As a genealogist, I love to read of the clothes used during the mourning period and how they came about.

The American Civil War claimed the lives of over 600,000 men between 1861-1865.

Many merchants and clothiers made a profit by selling ready made black clothing in their stores, as there was always a demand for mourning attire.

Unlike the wealthy Royal family, many could not afford to purchase black clothing specifically for mourning. So they would either take their clothing to a person in town who would dye them, or they would dye them on their own.

This included not only a dress and bonnet, but also undergarments, a handkerchief, and a veil. A veil was a necessity for a grieving woman, as it was protection not only for her but for those who saw her in public. It was believed the spirit of the dead would hover close to those it had loved in life. Should someone look directly into the face of a mourning woman, the spirit could attach itself to that person. It also disguised the tear stained face of the bereaved.

The material also was to have a sheen to it. It was believed this sheen, along with the black color, would make it difficult for the spirit of the dead to see the mourner. Most mourning dresses were made of wool or cotton. Due to the likelihood of the dyes running should the wearer be rained on, most widows stayed at home for a long period of time after the death. She wasn’t allowed to accept social invitations and no one was allowed to visit for entertainment purposes.
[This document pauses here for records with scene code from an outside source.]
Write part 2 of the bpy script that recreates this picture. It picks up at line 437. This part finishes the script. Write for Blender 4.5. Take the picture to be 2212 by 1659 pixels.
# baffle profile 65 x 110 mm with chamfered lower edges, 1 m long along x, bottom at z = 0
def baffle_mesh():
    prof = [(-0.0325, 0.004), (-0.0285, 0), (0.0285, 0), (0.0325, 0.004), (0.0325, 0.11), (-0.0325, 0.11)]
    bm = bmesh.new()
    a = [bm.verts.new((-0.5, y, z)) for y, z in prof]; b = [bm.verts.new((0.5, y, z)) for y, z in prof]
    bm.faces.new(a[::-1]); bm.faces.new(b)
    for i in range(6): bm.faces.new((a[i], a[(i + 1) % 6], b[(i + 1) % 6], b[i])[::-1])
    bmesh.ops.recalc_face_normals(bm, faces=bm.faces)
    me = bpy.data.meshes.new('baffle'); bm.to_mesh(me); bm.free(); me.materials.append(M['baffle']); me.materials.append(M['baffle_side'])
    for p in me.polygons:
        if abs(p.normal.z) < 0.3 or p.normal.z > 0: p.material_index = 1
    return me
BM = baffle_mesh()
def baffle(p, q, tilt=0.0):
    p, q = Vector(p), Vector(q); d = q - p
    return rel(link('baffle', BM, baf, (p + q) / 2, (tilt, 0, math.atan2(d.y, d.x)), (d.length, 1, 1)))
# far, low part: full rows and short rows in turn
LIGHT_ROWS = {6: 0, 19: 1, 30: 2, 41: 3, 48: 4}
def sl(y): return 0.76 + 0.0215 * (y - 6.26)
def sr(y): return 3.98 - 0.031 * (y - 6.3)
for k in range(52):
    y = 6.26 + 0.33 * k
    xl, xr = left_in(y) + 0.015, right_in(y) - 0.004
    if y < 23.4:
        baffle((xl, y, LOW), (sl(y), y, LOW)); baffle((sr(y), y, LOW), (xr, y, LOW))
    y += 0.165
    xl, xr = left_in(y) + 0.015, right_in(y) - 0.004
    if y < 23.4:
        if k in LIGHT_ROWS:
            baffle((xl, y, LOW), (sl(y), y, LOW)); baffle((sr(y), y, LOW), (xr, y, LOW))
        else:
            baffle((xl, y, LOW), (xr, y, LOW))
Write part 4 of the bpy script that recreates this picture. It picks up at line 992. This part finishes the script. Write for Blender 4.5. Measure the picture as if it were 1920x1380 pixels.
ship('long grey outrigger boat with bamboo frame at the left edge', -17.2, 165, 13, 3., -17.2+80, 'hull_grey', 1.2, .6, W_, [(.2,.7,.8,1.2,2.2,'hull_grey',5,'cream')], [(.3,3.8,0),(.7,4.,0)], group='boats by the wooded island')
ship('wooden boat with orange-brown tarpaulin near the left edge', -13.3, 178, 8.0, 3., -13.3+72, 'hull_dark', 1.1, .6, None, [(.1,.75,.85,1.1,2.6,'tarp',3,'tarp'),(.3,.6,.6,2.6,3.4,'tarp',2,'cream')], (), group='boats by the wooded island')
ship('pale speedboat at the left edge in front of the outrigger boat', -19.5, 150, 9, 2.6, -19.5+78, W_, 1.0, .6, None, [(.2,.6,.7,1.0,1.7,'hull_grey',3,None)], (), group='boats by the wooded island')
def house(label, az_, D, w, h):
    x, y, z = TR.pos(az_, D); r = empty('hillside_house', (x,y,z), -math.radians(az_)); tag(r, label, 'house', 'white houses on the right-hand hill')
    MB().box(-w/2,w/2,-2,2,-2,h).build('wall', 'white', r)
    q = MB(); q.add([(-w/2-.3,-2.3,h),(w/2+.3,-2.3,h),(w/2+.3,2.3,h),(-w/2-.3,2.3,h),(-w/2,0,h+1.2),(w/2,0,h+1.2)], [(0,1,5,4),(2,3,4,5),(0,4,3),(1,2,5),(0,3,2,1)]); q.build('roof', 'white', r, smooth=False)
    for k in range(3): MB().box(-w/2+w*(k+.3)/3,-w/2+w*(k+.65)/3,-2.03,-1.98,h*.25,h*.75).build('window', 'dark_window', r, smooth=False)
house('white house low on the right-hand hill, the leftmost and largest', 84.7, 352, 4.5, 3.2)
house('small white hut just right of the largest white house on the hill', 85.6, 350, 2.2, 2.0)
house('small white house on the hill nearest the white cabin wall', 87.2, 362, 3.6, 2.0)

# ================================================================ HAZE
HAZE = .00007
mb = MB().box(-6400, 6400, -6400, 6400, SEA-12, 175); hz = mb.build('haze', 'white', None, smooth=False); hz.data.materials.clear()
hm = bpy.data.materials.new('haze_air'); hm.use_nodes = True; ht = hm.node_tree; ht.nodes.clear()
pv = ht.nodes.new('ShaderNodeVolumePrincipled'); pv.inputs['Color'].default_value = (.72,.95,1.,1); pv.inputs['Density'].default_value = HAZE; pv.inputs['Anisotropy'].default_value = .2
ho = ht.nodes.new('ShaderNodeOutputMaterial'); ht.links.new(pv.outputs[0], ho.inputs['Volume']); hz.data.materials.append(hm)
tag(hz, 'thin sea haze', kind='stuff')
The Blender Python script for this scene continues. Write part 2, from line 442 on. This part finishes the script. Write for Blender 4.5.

A grieving woman would send out invitations to friends and neighbors when her grieving period was over.

The mourning period lasted for at least one year and could continue for up to two and a half years. Many women, however, donned their outfits for the duration of the war as many of their family members were killed in battle.

Mourning was done for different amounts of time determined by who had died. They are as follows:

*For a husband, a period of 1-2 1/2 years

*Six months to one year for a parent

*Six months to a year for children over 10 years old

*Three to six months for children under 10

*Infants were mourned for at least 6 weeks

*Siblings 6 to 8 months

*Aunts and uncles 3-6 months

*Cousins 6 weeks to 3 months

*Grandparents were mourned for 6 months

Many of these war widows remarried, especially those who were widowed at a young age. Their second marriage was most likely to someone much younger or older than themselves, as many men their age were off in battle. Women should customarily have waited at least a year before taking another husband. But with farms to run and most being housebound with small children, many took a new husband within a few months.

Widowers, however, weren’t as confined to the rules of Victorian society as the women. Many remarried within months. Especially if the care of young children was involved. It was more frowned upon for a widow to remarry before the customary time allowed by society and could leave a permanent black mark on the way future generations would perceive her.

Most funerals held during the American Civil War period took place in the home of the deceased by as many as three preachers. The body could not be left alone at any time between death and the funeral. Neighbors and families would gather at the home, bringing food and offering comfort. The offering of food and fellowship survives as a tradition to this day.

The actions at a funeral during this era were carefully watched. It was customary and expected for the widow to scream and cry. Should the sister-in-law or neighbor do the same, rumors could be expected to fly regarding their unseemly behavior.

It’s interesting to observe the mourning customs during this era. Although we no longer remain dressed in black for an extended period, I find it interesting the custom lasted as long as it did and most likely will continue well into the future in some societies.